Oiseau lunaire (Moonbird)

Joan Miró

Barcelona, Spain, 1893 - Palma de Mallorca, Spain, 1983
  • Date: 
    1966
  • Material: 
    Bronze
  • Technique: 
    Casting
  • Dimensions: 
    234 x 210 x 150 cm
  • Edition/serial number: 
    Nominative copy
  • Category: 
    Sculpture
  • Entry date: 
    1992
  • Register number: 
    DE00041
  • On display in:
    Sabatini Garden

In the 1940s, Joan Miró approached sculpture from a similar basic standpoint to that which had first attracted him to the discipline in the middle of the surrealist period in Paris. His purpose, however, had changed: his inspiration was more markedly oneiric and his subject matter connected to the cosmic world.
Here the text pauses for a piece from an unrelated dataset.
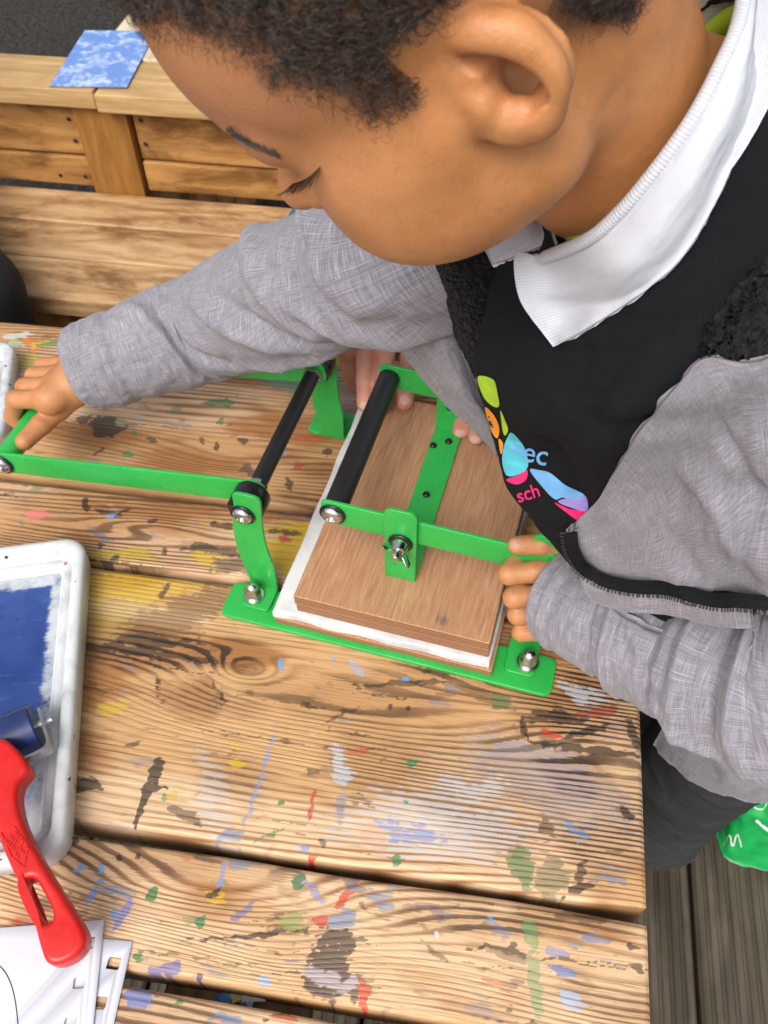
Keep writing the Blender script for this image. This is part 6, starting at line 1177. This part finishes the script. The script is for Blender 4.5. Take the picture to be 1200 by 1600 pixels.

In Oiseau lunaire (Moonbird), the first version of which dates from 1946-1949, one can see the legacy of the nature-based organic forms so closely associated with one section of early surrealist sculpture – particularly that of Jean Arp – but with a subject area that was typical of the Catalan painter, referring equally to the Constellations series done during Second World War and to the world of birds, which Miró saw as the connection between the terrestrial and celestial worlds. Miró brought together metaphorical mineral forms and ideas from the natural and cosmic world to create a strange, hybrid character, a sort of monster with a shining, polished surface, clearly owing something to the sculptures of Pablo Picasso (particularly the large figures he made in Boisgeloup) and to other major hybrid creations, such as those found in Max Ernst’s iconography. Oiseau lunaire represents a combination of a number of themes common to Surrealism and the language that Miró created.